Среди множества дел и замыслов промелькнула и затерялась крохотная картинка «Зимний день» — в сущности, не что иное, как этюд, быстро сделанный прямо из окна, с прибавлением двух фигур, стремительно набросанных, но притом сохраняющих характерность: одна из них, расположенная поодаль, на тротуаре 20-й линии, обозначала Дружинина, другая, на тротуаре линии 21-й, заметно ссутуленная и мешковатая, со свертком бумаг в руках, — самого художника.

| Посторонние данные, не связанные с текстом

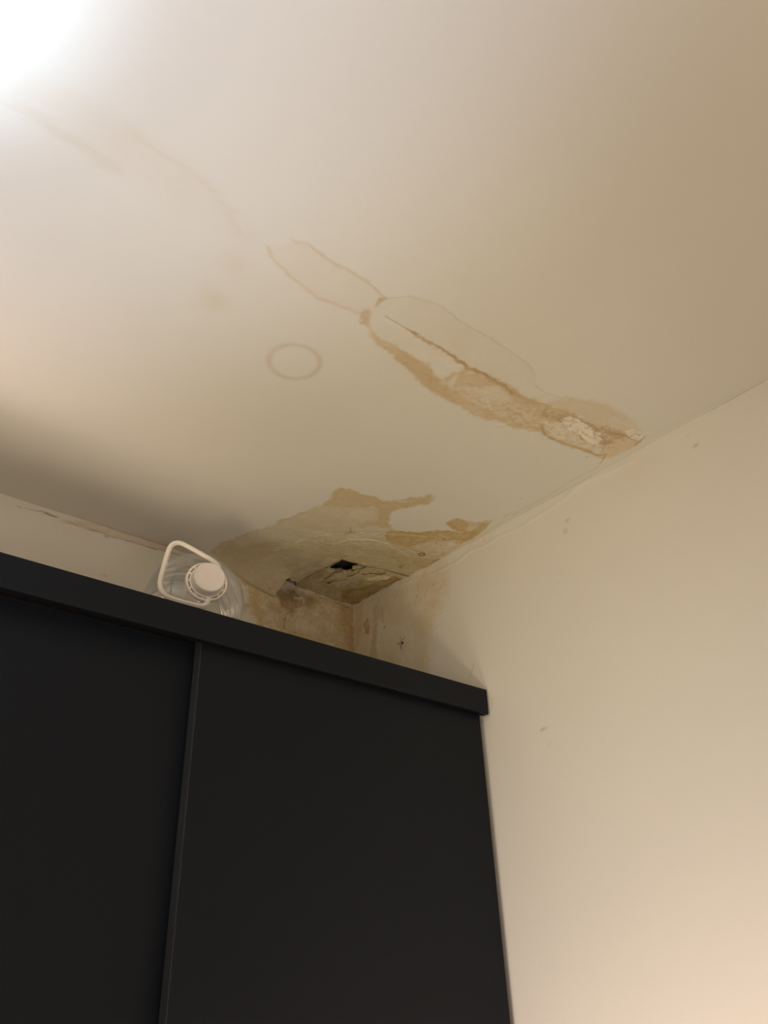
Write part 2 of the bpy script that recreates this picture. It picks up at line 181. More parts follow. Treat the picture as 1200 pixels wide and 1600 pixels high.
CEILING_RELIEF = [
 ([(-0.6553,-0.9202),(-0.5856,-0.9211),(-0.4958,-0.9179),(-0.3801,-0.9203),(-0.2576,-0.9353),(-0.087,-0.9546),(-0.0341,-0.8883),(-0.1622,-0.8631),(-0.2585,-0.8423),(-0.3619,-0.8237),(-0.4568,-0.8275),(-0.5357,-0.8475),(-0.6068,-0.8618),(-0.6628,-0.8875)],0.001,0.009),
 ([(-0.206,-0.92),(-0.1881,-0.9417),(-0.1403,-0.9426),(-0.0877,-0.9267),(-0.0893,-0.9086),(-0.1364,-0.9107),(-0.1697,-0.9089)],-0.0012,0.0012),
 ([(-0.2221,-0.8866),(-0.2057,-0.9229),(-0.1683,-0.9286),(-0.1343,-0.9123),(-0.1489,-0.8817),(-0.179,-0.8774)],-0.0008,0.0012),
 ([(-0.0778,-0.9726),(-0.0689,-0.9876),(-0.0339,-0.9851),(-0.0282,-0.9702),(-0.0471,-0.9638)],0.002,0.0012),
 ([(-0.3539,-0.1414),(-0.3137,-0.2715),(-0.2018,-0.3259),(-0.1288,-0.3253),(-0.0284,-0.3045),(-0.0079,-0.2442),(-0.1254,-0.2133),(-0.2007,-0.208),(-0.207,-0.1248),(-0.2515,-0.046),(-0.3104,-0.0464)],0.0008,0.003),
 ([(-0.2616,-0.2523),(-0.2463,-0.2958),(-0.2018,-0.3259),(-0.1611,-0.3371),(-0.0749,-0.3207),(-0.0061,-0.2547),(-0.1254,-0.2133),(-0.2007,-0.208),(-0.2112,-0.1305)],0.0012,0.0015),
 ([(-0.1952,-0.366),(-0.1428,-0.3984),(-0.0613,-0.4451),(-0.02,-0.4287),(-0.0124,-0.3934),(-0.0349,-0.2996),(-0.1175,-0.3216)],0.001,0.002),
]
CEILING_CRACKS = [
 ([(-0.5877,-0.9234),(-0.512,-0.922),(-0.4596,-0.9162),(-0.3814,-0.9216)],0.0012,0.0018),
 ([(-0.2453,-0.3315),(-0.2232,-0.3523)],0.0015,0.0012),
]
BOARD_MARKS = [
 ('fill',[(-0.2119,0.0425),(-0.2121,-0.0758),(-0.2007,-0.208),(-0.0769,-0.2235),(0.0126,-0.246),(0.0197,-0.1072),(0.0183,0.0235),(-0.0947,0.0296)],(0.72,0.63,0.42),1.0,0.004,0.004),
 ('fill',[(-0.1914,-0.1366),(-0.1422,-0.2006),(-0.0654,-0.2097),(-0.0553,-0.1714),(-0.1219,-0.121),(-0.1529,-0.0647)],(0.86,0.78,0.55),0.7,0.006,0.008),
 ('fill',[(-0.08,-0.162),(-0.0561,-0.1985),(-0.0307,-0.1993),(-0.0482,-0.1627),(-0.072,-0.1494)],(1.14,1.06,0.86),0.8,0.002,0.003),
 ('fill',[(-0.0823,-0.0552),(-0.045,-0.132),(-0.0273,-0.2158),(-0.0013,-0.1982),(-0.0081,-0.0863),(0.0052,0.0067),(-0.0478,0.0046)],(0.62,0.46,0.24),0.75,0.006,0.008),
 ('line',[(-0.1622,-0.0858),(-0.1595,-0.1156),(-0.1163,-0.1757),(-0.1114,-0.2063)],(0.22,0.14,0.07),1,0.006,0.0015),
 ('line',[(-0.1198,-0.1319),(-0.1137,-0.1457),(-0.1122,-0.1652)],(0.3,0.2,0.1),0.95,0.007,0.003),
 ('line',[(-0.0988,-0.1616),(-0.0849,-0.1813),(-0.0647,-0.2011),(-0.0562,-0.2167),(-0.0323,-0.2166),(-0.016,-0.2358),(-0.0135,-0.2581)],(0.2,0.13,0.07),1,0.0066,0.002),
 ('line',[(-0.1114,-0.2063),(-0.0877,-0.2109),(-0.0608,-0.2222)],(0.3,0.2,0.12),0.95,0.005,0.001),
 ('line',[(-0.008,-0.1406),(-0.0068,-0.1656),(-0.0064,-0.1991)],(0.3,0.2,0.1),0.95,0.0055,0.001),
 ('line',[(-0.1444,-0.0758),(-0.1329,-0.094),(-0.1151,-0.1121)],(0.4,0.3,0.16),0.95,0.005,0.001),
 ('spot',[(-0.1408,-0.0738)],(0.12,0.08,0.05),0.95,0.005,0.3),
 ('spot',[(-0.1336,-0.0697)],(1.1,1.0,0.85),0.7,0.0014,0.3),
 ('line',[(-0.0515,-0.0234),(-0.063,-0.0499),(-0.0621,-0.0851),(-0.0445,-0.1179)],(0.42,0.29,0.14),0.6,0.005,0.005),
 ('spot',[(-0.0133,-0.0874)],(0.3,0.2,0.1),0.8,0.003,0.3),
 ('fill',[(-0.1879,-0.1482),(-0.1924,-0.1971),(-0.1516,-0.2022),(-0.1377,-0.1684),(-0.1485,-0.1422),(-0.1694,-0.1399)],(0.35,0.28,0.2),0.75,0.005,0.004),
 ('line',[(-0.1156,0.0097),(-0.0887,-0.0005),(-0.0478,0.0046),(-0.0162,-0.0035),(-0.0056,-0.0272)],(0.35,0.24,0.12),0.8,0.003,0.003),
 ('specks',[(-0.1858,-0.0957),(-0.1291,-0.184),(-0.0273,-0.2158),(-0.0107,-0.0336),(-0.1301,-0.0191)],(0.45,0.32,0.16),0.55,40,0.002),
]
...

Не знаменательно ли, что он — пусть ненароком, мимоходом и явно не придавая серьезного смысла сделанному, — воротился к тому, с чего начинал когда-то, — к своему первому «опыту передразнивать натуру», и вновь захотел запечатлеть «пустой перед окнами вид»?
Все тот же, проевший глаза длинный скучный забор с воротами, а за ним вдали крыши строений да несколько деревьев — мотив ничтожный, заурядный, и немыслимо представить себе, чтобы им прельстился хоть один из признанных пейзажистов того времени. Федотов не был пейзажистом, он и прельстился, и с поразительной ощутимостью передал особое состояние петербургского зимнего дня, его влажно-морозного воздуха, его неба, светящегося сквозь невидимую пелену, и саму томительно-сонно тянущуюся глухую утреннюю сумеречность, незаметно переходящую в сумеречность вечернюю. С пейзажем этим по точности и непосредственности выраженного впечатления могут потягаться разве что сделанные 15-20 лет спустя петербургские этюды юного Федора Васильева, так выделяющиеся среди его более известных работ — привлекательных, но все же слегка прикатанных навыками академизма.
И тут час Федотова не пробил, и пейзаж не завладел им, и сам он отмахнулся от непроизвольно выскочившего из-под его кисти — написал и тут же дружески презентовал Дружинину. Мимо! Мимо! Новая картина, следующая после «Не в пору гость», нетерпеливо дожидалась его.